Tudo neste filme é sobre liberdade: liberdade de escolhas, liberdade de atitudes, liberdade de destino, liberdade de expressão… Basicamente todas as cores que estão pintadas na bandeira de caubóis e motoqueiros. O conceito é bem representado pelo foco dado às paisagens desoladas e imensas que rodeiam as solitárias estradas, que servem como ambiente principal para os protagonistas. Nesse caminho, a liberdade de destino é apresentada ao espectador em contraste com a forma como a sociedade vê essa contracultura, exaltando o julgamento de seus olhos preconceituosos. A maneira como mostram isso é genial, pois o filme não só prova seu ponto através da trama como também deixa todo o ideal envolvendo a principal virtude dos protagonistas bem explicado através de suas atitudes.
Outro dos pontos fortes do longa metragem é a fantástica trilha sonora, cheia de grandiosas trilhas de rock clássico. Logo de cara fica óbvia a fonte de onde “Sons of Anarchy” bebeu ao fazer suas inúmeras montagens musicais: o clube pilotando em formação ao som de algum rock bombástico ou algum momento mais tranquilo que também tem algum rock de bom gosto ao fundo. Mais importante que serem boas, as músicas são perfeitamente casadas com as cena e as tornam muito mais impactantes. De brinde estas canções são imortalizadas pelo consequente sucesso da cena em questão e da obra toda em geral, como foi o caso de “Born to be Wild” do Steppenwolf. Artistas consagrados como Jimi Hendrix e Bob Dylan também estão presentes, este último tendo destaque por melhorar uma das cenas mais esquisitas do filme todo, que até agora não sei se entendi direito.
Certamente uma obra que representa bem seus ideais, “Easy Rider” fez a cabeça de muitos e faz até hoje ao instigar o sentimento de rebeldia e liberdade nas pessoas que compram uma motocicleta, nas pessoas que sonham em simplesmente pegar estrada e sumir e também nas pessoas que mantém a compra de uma motocicleta como um sonho. Relacionado a isso está o recorrente dilema social do conflito entre segurança e liberdade, o quanto cada indivíduo está disposto a sacrificar um para obter mais do outro. Neste caso, os personagens apenas procuram ter um pouco de diversão ao não dar a mínima para as regras e convenções da sociedade. Eles só sobem nas motos sem destino definido, ou será que na verdade ligam para tais normas? No caminho encontram outras pessoas que compartilham do ideal libertário, mas que o aplicam à sua maneira e ate se chocam inicialmente com a cultura radical, mas logo se misturam ao notarem que dividem as mesmas ideias.
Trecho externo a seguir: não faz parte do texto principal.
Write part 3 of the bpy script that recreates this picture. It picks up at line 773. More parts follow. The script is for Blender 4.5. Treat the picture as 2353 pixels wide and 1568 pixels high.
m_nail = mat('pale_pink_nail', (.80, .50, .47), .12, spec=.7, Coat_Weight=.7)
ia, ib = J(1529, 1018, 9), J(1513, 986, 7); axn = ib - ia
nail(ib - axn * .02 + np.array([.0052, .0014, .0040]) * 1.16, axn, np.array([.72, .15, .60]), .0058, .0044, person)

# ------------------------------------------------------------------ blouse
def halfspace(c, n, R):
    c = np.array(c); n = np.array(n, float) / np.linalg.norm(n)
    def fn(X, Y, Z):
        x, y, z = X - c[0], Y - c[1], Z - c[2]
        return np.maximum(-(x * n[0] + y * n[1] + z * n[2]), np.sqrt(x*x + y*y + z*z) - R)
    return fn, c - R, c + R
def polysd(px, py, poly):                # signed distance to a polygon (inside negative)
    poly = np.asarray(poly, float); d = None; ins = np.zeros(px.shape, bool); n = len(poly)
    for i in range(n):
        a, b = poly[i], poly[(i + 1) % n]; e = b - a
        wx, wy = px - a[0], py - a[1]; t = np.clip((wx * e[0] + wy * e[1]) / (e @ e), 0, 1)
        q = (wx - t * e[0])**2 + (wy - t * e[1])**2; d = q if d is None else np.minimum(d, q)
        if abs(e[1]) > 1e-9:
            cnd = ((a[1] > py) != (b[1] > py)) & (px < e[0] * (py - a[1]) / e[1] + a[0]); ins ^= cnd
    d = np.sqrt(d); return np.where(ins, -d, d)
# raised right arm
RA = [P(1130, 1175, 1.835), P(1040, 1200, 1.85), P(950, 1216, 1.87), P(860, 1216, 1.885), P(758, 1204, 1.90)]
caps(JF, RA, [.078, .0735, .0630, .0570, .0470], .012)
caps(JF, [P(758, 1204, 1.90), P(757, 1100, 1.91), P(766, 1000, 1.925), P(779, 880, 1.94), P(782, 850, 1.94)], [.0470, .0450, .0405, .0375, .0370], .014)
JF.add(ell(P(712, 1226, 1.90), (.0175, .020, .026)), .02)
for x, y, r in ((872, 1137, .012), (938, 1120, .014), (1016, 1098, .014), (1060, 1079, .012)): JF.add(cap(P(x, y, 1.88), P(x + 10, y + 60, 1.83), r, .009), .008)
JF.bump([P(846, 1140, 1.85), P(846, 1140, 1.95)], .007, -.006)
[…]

Infelizmente, o filme não é muito mais que isso. De fato, ele captura o espírito da liberdade e o representa de um jeito excelente, mas além disso não há muita coisa que agregue valor o bastante para fazer de “Easy Rider” uma obra muito melhor do que é. Principalmente no quesito de atuação, muito pouco é explorado; com exceção do personagem de Jack Nicholson, que se sobressai em um ambiente onde muitos personagens simplesmente agem como se estivessem passando por uma paranóia pós-LSD ou interagem tão pouco que é difícil analisar seu comportamento. Como dito, Jack Nicholson tem um ótimo papel como um advogado alcoólatra que, assim como os protagonistas, está rondando por aí por um pouco de diversão. A interpretação de Nicholson como um personagem sempre meio bêbado e animado para fazer algo novo é bem natural e entra em sintonia com o resto do longa, que não só parece muito orgânico como é de fato — muitas cenas e diálogos foram improvisados. A atuação de Nicholson não só é de muito bom gosto como também é extremamente semelhante ao seu personagem de “Um Estranho no Ninho”, que me faz gostar de pensar que cada longa mostra um destino possível do mesmo personagem, uma vez que as semelhanças são imensas.
Definitivamente um filme que merece ser assistido pela experiência diferente e tranquila que o mesmo proporciona, “Easy Rider” acerta em alguns aspectos como poucos o fazem, mas não tem muito mais a adicionar além da aplicação genial dos conceitos tão discutidos pelos personagens durante a trama.